In order to achieve our objective, ensuring that the likelihood of achieving it was acceptable, we needed to make decisions, and for each one understand what might happen, assess and evaluate each one, and then do something when the result was unacceptable.

None of those would be found in a risk register or on a heat map.

In fact, it would be very hard to put any of them on one of these medieval instruments of ineffective torture because there is a range of effects, from excel to fail. The ‘level of risk’ is a distribution and not a point.

Decisions are what lead to success or failure. If you don’t make good decisions, you will fail. Decisions have to consider what might happen. They need to be informed about what might happen. They need to be made intelligently with a good process (as discussed by Grant). They need to be made in the context of what is to be achieved—the objective or objectives.

So What Should We Mean by Risk?

We should mean those things that might happen that would affect the likelihood of achieving objectives. Which things that might happen do we need to be concerned with? Those that need to be considered in making the decisions necessary for success, achievement of enterprise objectives.

Then what is risk management all about? It should NOT be about managing a list of risks.

Instead, it should be about making sure decision-makers have the information they need about what might happen to make the informed and intelligent decisions necessary for success.

That information has to be tailored to the decision. It needs to be useful to the decision-maker.

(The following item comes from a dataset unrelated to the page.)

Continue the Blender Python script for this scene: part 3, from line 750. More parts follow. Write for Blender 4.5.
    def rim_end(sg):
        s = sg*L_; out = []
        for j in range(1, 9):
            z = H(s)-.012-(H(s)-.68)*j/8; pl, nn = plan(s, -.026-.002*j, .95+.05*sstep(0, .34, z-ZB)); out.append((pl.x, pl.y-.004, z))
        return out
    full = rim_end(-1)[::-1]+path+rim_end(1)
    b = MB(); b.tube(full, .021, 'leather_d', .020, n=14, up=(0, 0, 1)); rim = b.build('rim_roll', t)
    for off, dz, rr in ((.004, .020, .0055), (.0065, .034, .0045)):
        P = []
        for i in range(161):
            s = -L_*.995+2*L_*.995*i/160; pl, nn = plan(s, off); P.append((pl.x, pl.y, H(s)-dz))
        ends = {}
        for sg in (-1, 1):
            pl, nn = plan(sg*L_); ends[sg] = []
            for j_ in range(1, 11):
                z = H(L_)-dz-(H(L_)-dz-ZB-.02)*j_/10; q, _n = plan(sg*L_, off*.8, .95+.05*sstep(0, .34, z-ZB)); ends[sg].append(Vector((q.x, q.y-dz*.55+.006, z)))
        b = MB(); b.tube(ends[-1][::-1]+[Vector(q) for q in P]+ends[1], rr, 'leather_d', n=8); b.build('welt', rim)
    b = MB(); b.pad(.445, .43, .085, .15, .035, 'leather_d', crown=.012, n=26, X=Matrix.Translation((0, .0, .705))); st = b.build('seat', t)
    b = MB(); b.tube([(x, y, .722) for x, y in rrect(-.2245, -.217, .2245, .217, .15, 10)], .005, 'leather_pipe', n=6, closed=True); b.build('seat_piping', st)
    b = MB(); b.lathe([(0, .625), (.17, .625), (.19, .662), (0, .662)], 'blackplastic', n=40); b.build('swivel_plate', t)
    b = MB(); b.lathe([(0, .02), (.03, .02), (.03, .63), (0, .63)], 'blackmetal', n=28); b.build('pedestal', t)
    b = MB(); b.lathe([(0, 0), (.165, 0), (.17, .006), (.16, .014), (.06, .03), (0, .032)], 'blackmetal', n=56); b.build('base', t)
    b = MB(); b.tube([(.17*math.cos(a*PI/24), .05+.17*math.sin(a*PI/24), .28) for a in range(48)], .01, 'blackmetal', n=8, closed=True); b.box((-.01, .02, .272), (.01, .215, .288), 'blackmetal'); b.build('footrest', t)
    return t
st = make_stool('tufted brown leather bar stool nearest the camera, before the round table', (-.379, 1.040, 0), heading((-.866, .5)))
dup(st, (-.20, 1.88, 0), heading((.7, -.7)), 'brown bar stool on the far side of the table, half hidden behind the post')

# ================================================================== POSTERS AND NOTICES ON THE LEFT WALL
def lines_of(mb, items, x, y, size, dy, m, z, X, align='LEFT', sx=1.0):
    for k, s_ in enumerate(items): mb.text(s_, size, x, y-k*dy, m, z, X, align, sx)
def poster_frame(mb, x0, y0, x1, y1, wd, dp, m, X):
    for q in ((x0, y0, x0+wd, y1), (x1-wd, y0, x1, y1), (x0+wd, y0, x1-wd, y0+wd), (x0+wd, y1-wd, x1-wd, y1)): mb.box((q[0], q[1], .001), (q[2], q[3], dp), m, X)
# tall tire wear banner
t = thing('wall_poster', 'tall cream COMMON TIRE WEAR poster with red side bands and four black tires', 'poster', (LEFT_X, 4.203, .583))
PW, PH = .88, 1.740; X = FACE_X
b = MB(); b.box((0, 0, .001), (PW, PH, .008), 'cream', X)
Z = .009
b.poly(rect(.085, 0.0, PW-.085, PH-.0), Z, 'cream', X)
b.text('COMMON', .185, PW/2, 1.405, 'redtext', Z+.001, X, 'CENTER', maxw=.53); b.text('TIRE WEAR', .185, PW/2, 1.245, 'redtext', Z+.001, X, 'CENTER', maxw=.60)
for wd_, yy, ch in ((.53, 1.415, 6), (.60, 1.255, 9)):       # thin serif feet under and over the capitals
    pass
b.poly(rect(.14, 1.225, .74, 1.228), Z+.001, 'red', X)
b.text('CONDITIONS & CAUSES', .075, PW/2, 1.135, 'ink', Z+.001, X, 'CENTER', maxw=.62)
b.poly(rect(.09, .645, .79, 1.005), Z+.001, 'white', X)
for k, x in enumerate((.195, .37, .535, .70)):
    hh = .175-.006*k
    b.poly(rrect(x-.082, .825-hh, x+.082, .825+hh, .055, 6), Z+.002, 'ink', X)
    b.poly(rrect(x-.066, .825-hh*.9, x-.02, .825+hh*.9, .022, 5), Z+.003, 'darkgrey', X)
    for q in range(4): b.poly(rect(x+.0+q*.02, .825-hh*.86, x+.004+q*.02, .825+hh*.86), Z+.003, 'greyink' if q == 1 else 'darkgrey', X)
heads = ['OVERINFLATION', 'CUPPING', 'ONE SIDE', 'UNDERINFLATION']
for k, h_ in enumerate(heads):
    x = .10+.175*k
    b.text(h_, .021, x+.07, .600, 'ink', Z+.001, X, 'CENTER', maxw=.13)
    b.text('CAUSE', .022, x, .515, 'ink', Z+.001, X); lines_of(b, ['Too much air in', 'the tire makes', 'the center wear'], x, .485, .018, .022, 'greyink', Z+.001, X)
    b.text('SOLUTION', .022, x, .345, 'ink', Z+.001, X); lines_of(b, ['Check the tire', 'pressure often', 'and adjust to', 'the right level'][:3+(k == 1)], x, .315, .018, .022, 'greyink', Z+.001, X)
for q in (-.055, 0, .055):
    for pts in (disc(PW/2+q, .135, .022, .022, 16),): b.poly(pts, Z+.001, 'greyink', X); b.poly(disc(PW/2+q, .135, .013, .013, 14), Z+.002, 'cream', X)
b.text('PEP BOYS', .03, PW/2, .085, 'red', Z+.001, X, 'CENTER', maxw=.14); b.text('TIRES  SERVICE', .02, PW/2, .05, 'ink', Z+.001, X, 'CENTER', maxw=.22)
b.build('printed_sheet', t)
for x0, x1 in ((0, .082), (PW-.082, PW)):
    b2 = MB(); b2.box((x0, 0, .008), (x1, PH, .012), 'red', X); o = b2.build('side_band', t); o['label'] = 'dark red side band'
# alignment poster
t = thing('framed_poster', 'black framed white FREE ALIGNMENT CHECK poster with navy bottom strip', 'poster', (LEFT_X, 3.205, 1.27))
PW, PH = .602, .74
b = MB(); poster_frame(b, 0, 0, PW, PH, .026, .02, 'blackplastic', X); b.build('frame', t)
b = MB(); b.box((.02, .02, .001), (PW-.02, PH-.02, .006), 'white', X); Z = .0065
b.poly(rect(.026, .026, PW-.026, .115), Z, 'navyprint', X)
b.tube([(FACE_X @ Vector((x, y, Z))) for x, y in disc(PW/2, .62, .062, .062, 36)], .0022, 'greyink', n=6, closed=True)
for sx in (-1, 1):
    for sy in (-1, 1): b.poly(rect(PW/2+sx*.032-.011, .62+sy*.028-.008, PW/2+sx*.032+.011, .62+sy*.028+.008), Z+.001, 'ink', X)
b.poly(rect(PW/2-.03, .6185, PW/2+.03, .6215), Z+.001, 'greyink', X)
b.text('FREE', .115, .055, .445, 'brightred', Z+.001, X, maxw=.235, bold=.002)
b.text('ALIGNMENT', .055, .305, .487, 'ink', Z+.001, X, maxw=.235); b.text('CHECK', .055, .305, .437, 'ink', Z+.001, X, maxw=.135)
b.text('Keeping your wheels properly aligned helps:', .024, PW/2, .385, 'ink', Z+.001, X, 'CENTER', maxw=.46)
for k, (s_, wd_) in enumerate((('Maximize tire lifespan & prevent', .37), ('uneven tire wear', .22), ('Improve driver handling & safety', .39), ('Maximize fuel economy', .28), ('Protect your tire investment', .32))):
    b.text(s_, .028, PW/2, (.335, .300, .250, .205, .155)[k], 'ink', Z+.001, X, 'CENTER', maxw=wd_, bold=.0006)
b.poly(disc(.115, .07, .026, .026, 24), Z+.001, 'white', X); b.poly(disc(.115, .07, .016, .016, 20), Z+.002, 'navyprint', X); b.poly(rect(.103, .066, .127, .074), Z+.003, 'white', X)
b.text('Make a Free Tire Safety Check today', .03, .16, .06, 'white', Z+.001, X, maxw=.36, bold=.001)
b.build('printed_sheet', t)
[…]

It may not be useful to other decision-makers.

Let Me Recap
  • Risk = what might happen that could affect the likelihood of achieving objectives
  • Risk management = making sure decision-makers have the information they need about what might happen to make the informed and intelligent decisions necessary for success

Do I care that they are longer than either ISO or COSO? No, because they are in plain English.

They make sense to leaders on the board, in the executive suite, and running the organization every day.